Column missed crucial distinction between racial groups and others

To the Editor:

Though Niko Bowie (“‘Self-segregation’ myth affects all groups,” 2/12) is correct to note that most cultural houses and organizations are extremely open to participation by all, and thus should not be accused of “self-segregation” in its strictest sense, he errs deeply in his assumptions about what constitutes similar behavior in other campus organizations. Though members of nearly all groups are united by specific interests perhaps not held as strongly by people outside of the group, these interests rarely stem from entirely intrinsic, immutable differences among people. It is naive to pretend that participation in a cultural organization is merely a sign of interest in a specific culture that might be equally distributed among the student body, irrespective of race, if only outsiders would take part. The Afro-American Cultural Center, for example, lists “maximiz[ing] the academic achievement, personal development and leadership skills of Black students” as one of the primary points of its mission statement. Though this mission need not deter all non-black students from taking part in the organization, it is bound to create rifts that do not exist in organizations that are unconcerned with race.

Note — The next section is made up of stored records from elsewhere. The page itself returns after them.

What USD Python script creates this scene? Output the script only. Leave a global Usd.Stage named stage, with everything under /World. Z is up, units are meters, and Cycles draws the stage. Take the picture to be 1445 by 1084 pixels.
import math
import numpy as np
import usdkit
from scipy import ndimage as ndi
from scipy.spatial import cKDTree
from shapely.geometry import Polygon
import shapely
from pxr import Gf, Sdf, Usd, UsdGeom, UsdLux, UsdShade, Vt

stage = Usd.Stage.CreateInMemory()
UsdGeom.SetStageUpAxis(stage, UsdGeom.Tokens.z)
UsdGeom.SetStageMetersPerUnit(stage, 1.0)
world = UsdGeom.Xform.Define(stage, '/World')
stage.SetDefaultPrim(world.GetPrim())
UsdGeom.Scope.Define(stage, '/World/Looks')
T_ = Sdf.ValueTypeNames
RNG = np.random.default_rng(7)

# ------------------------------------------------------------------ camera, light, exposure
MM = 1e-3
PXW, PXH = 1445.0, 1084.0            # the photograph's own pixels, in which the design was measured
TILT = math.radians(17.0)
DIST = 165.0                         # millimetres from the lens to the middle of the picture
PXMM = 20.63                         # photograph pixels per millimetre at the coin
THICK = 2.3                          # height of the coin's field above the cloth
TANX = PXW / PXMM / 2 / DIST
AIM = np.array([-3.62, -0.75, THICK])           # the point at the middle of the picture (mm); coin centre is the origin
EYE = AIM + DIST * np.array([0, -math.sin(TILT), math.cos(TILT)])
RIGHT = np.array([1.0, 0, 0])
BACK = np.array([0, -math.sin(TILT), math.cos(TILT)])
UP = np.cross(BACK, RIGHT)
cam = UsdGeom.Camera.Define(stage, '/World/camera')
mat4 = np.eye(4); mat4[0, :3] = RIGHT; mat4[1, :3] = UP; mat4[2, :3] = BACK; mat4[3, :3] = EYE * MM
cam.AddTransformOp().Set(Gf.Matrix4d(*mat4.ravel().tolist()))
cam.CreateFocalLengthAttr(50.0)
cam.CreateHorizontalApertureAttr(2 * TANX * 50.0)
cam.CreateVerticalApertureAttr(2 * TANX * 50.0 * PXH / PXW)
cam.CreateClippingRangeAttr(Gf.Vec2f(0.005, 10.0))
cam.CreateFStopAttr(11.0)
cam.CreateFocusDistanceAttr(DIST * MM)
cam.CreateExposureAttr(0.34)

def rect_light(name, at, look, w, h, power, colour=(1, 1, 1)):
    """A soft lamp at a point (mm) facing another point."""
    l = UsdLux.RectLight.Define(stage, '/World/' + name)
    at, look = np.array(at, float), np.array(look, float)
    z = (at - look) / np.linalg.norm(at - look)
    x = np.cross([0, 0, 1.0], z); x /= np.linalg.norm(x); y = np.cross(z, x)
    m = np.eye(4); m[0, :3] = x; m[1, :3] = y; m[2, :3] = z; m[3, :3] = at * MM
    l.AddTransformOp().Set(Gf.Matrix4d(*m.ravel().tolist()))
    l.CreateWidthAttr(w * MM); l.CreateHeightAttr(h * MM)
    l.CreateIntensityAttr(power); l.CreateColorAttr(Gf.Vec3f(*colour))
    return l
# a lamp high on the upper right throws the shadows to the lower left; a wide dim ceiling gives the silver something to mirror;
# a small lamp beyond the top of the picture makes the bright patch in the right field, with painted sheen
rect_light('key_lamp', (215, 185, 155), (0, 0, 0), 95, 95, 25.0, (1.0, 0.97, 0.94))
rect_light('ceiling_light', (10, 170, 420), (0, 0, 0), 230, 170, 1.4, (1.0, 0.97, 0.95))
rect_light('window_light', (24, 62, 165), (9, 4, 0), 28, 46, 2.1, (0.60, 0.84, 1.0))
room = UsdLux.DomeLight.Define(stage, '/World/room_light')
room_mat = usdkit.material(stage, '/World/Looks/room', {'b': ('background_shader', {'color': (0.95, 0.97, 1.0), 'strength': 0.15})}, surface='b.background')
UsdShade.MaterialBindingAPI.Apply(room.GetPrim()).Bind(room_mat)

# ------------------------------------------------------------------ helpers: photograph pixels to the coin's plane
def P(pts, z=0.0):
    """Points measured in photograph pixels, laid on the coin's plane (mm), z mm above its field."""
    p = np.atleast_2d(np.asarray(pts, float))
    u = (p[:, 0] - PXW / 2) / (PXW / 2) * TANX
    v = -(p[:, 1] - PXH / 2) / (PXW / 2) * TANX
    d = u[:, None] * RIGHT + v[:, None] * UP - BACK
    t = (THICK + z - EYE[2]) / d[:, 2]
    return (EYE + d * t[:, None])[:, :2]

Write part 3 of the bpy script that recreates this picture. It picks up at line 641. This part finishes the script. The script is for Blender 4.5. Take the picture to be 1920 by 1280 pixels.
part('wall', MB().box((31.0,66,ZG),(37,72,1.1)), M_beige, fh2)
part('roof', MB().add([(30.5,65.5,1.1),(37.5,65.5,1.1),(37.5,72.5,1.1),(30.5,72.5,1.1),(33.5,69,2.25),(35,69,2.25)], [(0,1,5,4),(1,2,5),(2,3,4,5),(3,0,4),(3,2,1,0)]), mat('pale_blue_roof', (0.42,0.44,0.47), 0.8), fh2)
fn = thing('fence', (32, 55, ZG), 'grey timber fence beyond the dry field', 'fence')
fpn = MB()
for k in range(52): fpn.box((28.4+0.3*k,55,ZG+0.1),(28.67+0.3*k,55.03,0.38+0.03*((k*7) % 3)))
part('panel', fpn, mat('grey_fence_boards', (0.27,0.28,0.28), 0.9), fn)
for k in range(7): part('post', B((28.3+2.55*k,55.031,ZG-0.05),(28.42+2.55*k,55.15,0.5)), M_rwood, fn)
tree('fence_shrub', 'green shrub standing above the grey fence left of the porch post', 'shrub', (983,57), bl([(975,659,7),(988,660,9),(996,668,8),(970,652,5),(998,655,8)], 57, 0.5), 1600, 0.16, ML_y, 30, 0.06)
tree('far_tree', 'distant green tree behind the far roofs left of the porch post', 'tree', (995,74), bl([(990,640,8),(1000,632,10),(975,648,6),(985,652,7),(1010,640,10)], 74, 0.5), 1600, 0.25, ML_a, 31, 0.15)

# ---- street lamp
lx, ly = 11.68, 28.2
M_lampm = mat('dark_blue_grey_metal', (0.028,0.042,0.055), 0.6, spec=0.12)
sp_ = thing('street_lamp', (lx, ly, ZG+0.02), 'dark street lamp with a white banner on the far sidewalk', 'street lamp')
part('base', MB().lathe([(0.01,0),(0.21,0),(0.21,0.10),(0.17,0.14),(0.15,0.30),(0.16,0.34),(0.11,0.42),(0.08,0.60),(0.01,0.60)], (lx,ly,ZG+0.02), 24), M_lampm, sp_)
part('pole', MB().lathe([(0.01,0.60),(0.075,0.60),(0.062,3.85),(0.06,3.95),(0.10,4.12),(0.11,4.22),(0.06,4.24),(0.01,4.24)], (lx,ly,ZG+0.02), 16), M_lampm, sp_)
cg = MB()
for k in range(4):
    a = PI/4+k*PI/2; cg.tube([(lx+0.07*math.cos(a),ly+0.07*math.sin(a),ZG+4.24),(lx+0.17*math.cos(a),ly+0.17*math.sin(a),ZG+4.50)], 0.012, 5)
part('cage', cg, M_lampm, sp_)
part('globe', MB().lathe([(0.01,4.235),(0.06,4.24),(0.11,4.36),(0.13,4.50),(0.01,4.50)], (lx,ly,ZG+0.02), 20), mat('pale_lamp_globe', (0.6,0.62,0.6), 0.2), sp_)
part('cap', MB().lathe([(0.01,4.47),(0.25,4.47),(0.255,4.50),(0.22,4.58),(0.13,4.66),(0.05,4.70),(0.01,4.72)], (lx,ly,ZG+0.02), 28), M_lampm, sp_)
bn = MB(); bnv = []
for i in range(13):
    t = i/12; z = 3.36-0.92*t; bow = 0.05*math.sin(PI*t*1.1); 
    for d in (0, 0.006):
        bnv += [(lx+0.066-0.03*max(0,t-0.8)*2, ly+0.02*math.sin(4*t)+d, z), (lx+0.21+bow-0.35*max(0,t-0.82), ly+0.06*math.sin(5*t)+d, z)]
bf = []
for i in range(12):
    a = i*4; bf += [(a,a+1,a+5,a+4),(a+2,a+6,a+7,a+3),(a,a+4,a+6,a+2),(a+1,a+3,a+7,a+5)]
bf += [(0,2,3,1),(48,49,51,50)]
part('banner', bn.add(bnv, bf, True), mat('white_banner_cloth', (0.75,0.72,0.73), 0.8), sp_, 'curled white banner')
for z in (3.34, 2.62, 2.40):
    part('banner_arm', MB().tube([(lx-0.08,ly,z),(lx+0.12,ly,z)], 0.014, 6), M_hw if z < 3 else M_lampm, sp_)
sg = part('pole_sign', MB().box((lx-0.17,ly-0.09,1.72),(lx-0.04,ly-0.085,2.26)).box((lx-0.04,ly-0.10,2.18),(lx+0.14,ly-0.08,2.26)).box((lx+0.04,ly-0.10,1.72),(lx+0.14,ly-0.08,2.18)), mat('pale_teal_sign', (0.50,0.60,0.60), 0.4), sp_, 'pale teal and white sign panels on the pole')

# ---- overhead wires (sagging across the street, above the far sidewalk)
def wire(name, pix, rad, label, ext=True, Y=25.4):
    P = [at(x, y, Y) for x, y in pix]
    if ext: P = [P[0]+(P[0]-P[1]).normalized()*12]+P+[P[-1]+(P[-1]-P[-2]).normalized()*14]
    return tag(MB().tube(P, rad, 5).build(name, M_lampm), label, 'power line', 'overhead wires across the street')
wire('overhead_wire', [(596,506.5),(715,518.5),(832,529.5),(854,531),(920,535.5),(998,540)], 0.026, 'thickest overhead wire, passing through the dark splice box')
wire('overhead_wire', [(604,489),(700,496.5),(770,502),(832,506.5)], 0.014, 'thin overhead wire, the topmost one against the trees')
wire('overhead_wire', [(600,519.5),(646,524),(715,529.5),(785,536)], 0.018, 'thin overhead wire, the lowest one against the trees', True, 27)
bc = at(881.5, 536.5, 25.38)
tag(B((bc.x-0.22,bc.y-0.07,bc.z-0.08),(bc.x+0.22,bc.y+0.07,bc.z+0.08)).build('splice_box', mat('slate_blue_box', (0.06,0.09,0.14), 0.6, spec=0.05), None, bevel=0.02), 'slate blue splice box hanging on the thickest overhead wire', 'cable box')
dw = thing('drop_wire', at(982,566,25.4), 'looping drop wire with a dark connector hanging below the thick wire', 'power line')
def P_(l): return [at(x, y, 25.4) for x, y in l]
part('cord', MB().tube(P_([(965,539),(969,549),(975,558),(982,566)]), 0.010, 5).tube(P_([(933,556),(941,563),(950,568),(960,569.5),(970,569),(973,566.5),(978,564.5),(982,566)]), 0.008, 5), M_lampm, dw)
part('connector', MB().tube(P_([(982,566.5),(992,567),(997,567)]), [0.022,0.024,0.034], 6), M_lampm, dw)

There is clearly an asymmetry between the attitudes that cause minority students to become isolated from the rest of Yale and the attitudes that cause all other students to allow it to happen. For “segregation” to be avoided, it is not the responsibility of the members of the community at large to join groups whose interests lie overwhelmingly with a small racial subset of that community. Rather, it is only natural that those subsets be expected to take part in the larger community, where race is rarely relevant. Yale groups geared toward a specific interest or goal unite students based on each member’s status as an actor, athlete, debater, planner or activist. The color of one’s skin hardly makes one an outsider. The same cannot be said for groups whose existence is predicated on racial differences. This may not be a bad thing, but it is the truth, and it should not be obscured.

Dan Bleiberg ’09

Feb. 12

Thinking of activities as commodities may give some perspective in debate

To the Editor:

I write in response to Friday’s News’ View (“Self-segregation thwarts campus unity”). From what I heard at the Independent Party debate and what I’ve read recently about this issue at Yale, I think one important notion hasn’t really been considered. The concepts of race and culture seem to be conflated in the discussion, when these two ideas must be viewed in different ways. I may share the same race or ethnicity as a Chinese-American student, but because I grew up in Hong Kong as opposed to say, Chicago, our cultural milieus would be unalike.

Yale students are generally very busy. Our time spent in class, doing homework and with friends must be organized and allocated. I’d suggest that instead of viewing cultural activities as students separating themselves along racial lines, it may help to see these expressions of culture as a sort of commodity. I may not take part in many of the activities sponsored by the Asian American Cultural Center, but that’s because I’d like to use the limited time of my Yale experience to focus on my passion for music. This passion is expressed in my participation in music groups, where naturally I will make friends, people to spend time with. Music activities are a commodity on offer at Yale that meets with what I want.

To say that people’s participation in organized cultural groups or cultural orientation programs is a form of self-segregation, and therefore bad for Yale’s social environment, would mean that sports teams’ parties and debate group dinners are similarly unhealthy. Maybe they are; maybe every varsity hockey player should be forced to have Monday dinners with a News editor. But you cannot dictate how students engage with the Yale experience. If a student’s interests lie in culture, and many other students participating in the same group happen to be of the same race, that’s just how things turn out.

Students shouldn’t feel obligated to attend cultural house activities or guilty about not attending if they’re not particularly interested. I think everyone should come to as many band concerts as possible, and I’m sure athletes think the same about their home games. But time is limited, and cultural activities, like theater performances or YPU debates, are not everyone’s cup of tea. La Casa and the Af-Am House aren’t hurting Yale; they’re just giving people something to do.